The MCLR for the overnight tenor stands at 8.20% per annum, while the three-month MCLR continues to be 8.50%. For a six-month tenor, the MCLR holds steady at 8.85%. The one-year MCLR remains the same at 8.95%, which is a key rate used for a wide range of retail loans. Similarly, the MCLR for two-year and three-year tenures remains unchanged at 9.05% and 9.10%, respectively, following the revision.
The MCLR cut for the one-month tenure will primarily benefit those looking for short-term loans or credit facilities. For example, businesses that frequently require working capital through short-term loans will see some relief in their interest payments. However, borrowers with longer-term loans, including home loans that are typically tied to the one-year MCLR, will not see any changes in their equated monthly instalments (EMIs) for now.

Since MCLR directly impacts loan interest rates, any changes to these rates also affect borrowers' EMIs. A drop in MCLR, like the one seen for the one-month tenor, reduces the interest burden on loans, thereby bringing down EMIs. Conversely, when MCLR rates rise, EMIs go up, making loans more expensive for borrowers.

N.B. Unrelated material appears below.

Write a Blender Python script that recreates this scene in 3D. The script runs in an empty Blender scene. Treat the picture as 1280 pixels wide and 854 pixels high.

While SBI has reduced its one-month MCLR, it is worth noting that HDFC Bank, a key competitor, raised its MCLR for the three-month tenure in September.
The revision comes shortly after the Reserve Bank of India (RBI) held its benchmark repo rate steady at 6.5% during its monetary policy committee (MPC) meeting on October 9. This marks the tenth consecutive meeting in which the RBI has kept the repo rate unchanged. The repo rate is the rate at which the RBI lends money to commercial banks.
Market analysts expect the RBI to cut the repo rate in its upcoming December meeting, signalling the start of a lower interest rate cycle. If this happens, it could lead to broader reductions in MCLR across various tenures, providing further relief to borrowers.
What is MCLR?
The marginal cost of funds-based lending rate, or MCLR, is the minimum interest rate at which a bank is allowed to lend to its customers. Introduced by the RBI in April 2016, MCLR replaced the older base rate system to make loan pricing more dynamic and responsive to changes in the cost of funds for banks.
Under the MCLR regime, banks calculate lending rates based on several factors, including the marginal cost of funds, operating expenses, and the tenor premium, among others. This ensures that lending rates are more closely aligned with the actual cost of raising funds.
However, borrowers who took loans before 2016 are still governed by the base rate or the benchmark prime lending rate (BPLR) system, depending on when their loans were sanctioned. These older systems were phased out to bring in more flexibility and market alignment through MCLR.